Black Swan: A Strange Bird

"We open our season with Swan Lake. Done to death, I know. But not like this." - Vincent Cassel as Director Micheal Brennan
After weeks of receiving mixed reviews from overseas, Black Swan finally opened in Hong Kong this past weekend just in time for the Oscars. Like Tom Stoppard's 1990 film, Rosencrantz and Guildenstern Are Dead, Black Swan is true metatheatre. It plucks characters from a fictional world, in this case Swan Lake, and reimagines them in a different context while still retaining ties to the original. The world of Black Swan isn't meant to be "real"; it's fictional, created in part by Peter Tchaikovsky, composer of Swan Lake, in collaboration with Black Swan's director, Darren Aronofsky.

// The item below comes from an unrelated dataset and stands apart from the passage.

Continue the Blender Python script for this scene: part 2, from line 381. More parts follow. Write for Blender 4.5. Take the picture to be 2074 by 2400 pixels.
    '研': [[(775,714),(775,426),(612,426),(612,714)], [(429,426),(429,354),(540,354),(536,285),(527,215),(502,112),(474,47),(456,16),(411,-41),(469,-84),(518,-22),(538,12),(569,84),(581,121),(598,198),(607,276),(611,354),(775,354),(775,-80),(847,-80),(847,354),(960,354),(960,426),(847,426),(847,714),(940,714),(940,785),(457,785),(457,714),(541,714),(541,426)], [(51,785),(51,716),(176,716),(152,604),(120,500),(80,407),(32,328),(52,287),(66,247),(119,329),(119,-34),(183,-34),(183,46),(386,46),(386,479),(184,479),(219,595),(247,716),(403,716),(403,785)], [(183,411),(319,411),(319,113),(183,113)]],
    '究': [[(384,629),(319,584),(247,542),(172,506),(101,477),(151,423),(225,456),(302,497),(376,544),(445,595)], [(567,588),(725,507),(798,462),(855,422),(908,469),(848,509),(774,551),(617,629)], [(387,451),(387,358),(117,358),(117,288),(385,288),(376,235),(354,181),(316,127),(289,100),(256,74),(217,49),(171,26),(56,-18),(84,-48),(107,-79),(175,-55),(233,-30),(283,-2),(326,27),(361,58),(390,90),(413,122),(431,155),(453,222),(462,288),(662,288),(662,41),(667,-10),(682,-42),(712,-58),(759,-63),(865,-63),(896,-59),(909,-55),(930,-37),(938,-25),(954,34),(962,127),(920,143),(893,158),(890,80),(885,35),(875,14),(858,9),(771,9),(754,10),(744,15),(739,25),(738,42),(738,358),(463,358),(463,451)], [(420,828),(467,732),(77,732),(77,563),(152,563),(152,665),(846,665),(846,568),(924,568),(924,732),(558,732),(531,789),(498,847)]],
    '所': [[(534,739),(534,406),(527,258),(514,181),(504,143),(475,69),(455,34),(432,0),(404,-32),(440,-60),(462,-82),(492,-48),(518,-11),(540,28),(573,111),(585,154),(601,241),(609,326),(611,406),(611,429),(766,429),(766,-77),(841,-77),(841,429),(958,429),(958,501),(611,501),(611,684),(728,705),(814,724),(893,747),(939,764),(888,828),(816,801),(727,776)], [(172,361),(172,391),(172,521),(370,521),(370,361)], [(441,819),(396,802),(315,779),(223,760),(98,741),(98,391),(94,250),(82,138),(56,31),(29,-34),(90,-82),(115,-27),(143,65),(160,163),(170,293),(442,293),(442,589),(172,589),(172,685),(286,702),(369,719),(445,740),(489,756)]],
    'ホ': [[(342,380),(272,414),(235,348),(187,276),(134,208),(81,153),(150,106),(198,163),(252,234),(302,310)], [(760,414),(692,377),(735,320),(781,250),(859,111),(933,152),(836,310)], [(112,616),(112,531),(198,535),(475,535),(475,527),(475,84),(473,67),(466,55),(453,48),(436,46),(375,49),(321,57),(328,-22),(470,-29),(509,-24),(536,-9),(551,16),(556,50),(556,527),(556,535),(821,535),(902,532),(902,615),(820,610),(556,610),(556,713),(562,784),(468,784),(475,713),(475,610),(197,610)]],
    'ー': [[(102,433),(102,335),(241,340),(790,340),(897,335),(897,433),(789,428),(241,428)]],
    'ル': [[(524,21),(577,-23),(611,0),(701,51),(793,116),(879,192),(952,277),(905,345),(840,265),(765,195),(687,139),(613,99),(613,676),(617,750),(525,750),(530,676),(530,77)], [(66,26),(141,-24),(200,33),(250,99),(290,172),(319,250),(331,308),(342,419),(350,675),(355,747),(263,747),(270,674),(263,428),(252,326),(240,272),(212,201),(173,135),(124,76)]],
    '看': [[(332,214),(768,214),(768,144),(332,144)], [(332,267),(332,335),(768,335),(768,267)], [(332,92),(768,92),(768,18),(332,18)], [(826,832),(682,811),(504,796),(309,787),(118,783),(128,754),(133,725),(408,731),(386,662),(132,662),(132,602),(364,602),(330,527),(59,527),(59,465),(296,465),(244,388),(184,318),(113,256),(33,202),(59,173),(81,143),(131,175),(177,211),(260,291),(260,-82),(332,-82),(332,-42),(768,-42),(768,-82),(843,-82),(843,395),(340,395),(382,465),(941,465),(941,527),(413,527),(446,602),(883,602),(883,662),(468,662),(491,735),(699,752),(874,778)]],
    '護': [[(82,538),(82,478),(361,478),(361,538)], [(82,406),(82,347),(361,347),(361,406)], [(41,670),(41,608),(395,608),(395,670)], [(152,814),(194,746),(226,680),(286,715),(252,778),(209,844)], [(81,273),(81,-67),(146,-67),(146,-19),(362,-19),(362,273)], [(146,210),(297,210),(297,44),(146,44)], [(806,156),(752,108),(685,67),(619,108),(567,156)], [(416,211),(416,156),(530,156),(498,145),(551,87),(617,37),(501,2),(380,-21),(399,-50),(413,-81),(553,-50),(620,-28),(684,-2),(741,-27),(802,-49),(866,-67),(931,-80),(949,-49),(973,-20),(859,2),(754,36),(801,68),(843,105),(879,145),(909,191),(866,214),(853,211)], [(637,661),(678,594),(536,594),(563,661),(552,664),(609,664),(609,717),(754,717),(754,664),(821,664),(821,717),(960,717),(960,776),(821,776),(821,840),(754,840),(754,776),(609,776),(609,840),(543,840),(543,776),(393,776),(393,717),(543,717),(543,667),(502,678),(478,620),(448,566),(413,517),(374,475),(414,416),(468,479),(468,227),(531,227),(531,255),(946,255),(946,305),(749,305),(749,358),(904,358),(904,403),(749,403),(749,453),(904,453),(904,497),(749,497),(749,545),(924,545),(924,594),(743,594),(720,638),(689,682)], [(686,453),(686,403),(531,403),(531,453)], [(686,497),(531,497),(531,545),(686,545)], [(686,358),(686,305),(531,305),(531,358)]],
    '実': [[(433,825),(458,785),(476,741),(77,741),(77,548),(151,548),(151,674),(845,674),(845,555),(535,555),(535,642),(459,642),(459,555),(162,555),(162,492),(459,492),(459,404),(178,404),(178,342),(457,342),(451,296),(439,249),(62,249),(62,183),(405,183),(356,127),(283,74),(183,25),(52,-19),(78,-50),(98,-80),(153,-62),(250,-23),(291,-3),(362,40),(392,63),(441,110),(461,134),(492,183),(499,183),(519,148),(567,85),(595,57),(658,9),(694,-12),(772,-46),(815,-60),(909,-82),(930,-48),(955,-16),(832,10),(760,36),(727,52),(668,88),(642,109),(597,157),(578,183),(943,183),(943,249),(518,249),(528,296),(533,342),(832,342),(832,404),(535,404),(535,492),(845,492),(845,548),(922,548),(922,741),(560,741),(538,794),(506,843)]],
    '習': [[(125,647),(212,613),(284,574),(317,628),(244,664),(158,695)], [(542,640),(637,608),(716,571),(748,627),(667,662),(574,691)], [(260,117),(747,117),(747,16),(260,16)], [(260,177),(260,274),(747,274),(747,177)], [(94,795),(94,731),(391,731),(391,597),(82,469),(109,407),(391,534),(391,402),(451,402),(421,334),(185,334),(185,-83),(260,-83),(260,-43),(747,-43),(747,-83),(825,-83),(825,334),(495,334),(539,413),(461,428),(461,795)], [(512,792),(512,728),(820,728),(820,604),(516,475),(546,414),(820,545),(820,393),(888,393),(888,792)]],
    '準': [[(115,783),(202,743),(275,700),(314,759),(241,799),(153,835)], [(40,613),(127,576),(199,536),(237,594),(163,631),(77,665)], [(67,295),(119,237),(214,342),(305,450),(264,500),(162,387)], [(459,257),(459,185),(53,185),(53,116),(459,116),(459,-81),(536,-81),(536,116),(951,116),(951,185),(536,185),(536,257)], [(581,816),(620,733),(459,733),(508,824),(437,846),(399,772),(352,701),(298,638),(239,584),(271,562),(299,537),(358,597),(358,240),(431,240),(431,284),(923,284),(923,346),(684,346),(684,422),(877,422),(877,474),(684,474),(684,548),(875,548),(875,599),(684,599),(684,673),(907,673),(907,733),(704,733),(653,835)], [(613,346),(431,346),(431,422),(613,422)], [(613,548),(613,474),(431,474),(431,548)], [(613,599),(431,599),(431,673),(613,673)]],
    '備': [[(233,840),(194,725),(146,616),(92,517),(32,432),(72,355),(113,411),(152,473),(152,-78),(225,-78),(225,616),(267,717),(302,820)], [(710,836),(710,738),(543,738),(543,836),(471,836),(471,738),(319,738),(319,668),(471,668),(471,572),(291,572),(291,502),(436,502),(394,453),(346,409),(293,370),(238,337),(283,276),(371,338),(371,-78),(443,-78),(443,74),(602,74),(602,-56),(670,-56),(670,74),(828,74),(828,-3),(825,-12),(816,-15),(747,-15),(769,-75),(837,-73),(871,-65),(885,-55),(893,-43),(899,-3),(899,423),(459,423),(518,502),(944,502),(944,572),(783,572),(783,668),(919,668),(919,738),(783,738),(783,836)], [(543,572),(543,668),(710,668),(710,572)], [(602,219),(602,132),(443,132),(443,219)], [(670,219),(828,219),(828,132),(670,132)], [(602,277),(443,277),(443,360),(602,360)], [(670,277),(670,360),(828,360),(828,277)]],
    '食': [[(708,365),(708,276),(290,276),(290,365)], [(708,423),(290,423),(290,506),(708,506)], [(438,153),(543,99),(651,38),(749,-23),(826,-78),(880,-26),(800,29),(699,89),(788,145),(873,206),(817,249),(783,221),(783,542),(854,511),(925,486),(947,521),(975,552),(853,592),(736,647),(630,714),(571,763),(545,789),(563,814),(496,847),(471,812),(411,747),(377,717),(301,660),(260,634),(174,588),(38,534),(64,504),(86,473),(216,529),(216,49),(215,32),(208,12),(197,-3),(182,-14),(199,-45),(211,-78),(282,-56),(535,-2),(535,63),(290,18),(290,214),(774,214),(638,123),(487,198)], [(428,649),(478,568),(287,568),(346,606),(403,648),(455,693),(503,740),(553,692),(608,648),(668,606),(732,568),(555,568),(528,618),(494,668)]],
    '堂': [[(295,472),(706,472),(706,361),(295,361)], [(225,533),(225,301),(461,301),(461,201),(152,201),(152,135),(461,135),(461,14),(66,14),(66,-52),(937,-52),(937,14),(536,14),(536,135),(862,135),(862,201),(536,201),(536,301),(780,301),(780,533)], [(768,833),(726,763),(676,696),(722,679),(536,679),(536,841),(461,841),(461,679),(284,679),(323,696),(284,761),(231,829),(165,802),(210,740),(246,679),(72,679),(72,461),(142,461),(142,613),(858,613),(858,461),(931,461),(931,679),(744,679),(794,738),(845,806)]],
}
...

Aronofsky pulls off a genuine coup with this remix by smearing together different genres and archetypes. The results are stunning. Characters simultaneously rehearse and act in an "artificial" world, one created by the only "gods" worth mentioning - artists, authors, composers, directors. As a result, Natalie Portman is much more than simply Nina, a talented, but troubled ballerina from Manhattan preparing for the lead role in Swan Lake; she's also the embodiment of the twin characters Odette (the White Swan) and Odile (the Black Swan) from Tchaikovsky's ballet.

But Black Swan is anything but an absurdist farce or existential treatise like Stoppard's Rosencrantz. It's a terrifying psychological thriller, a fantasy mind-fuck that smudges both conscious and subconscious worlds into a dream-like trance, pulling the viewer into its orbit with the same gravitational force as Nina's visceral pirouettes.

Portman is great, but like Winnona Ryder before her - who delivers a brief and compelling performance - she's too complacent at times when more Dionysian rapture is needed. The three other main characters - Vincent Cassel as the "sorcerer" who casts a spell over Nina; Barbara Hershey as the psycho-mum; and Mila Kunis as Nina's evil doppelgänger - all fill their designated archetypes perfectly. Aronofsky has succeeded in creating something truly unique - a mash of genres and goosebumps.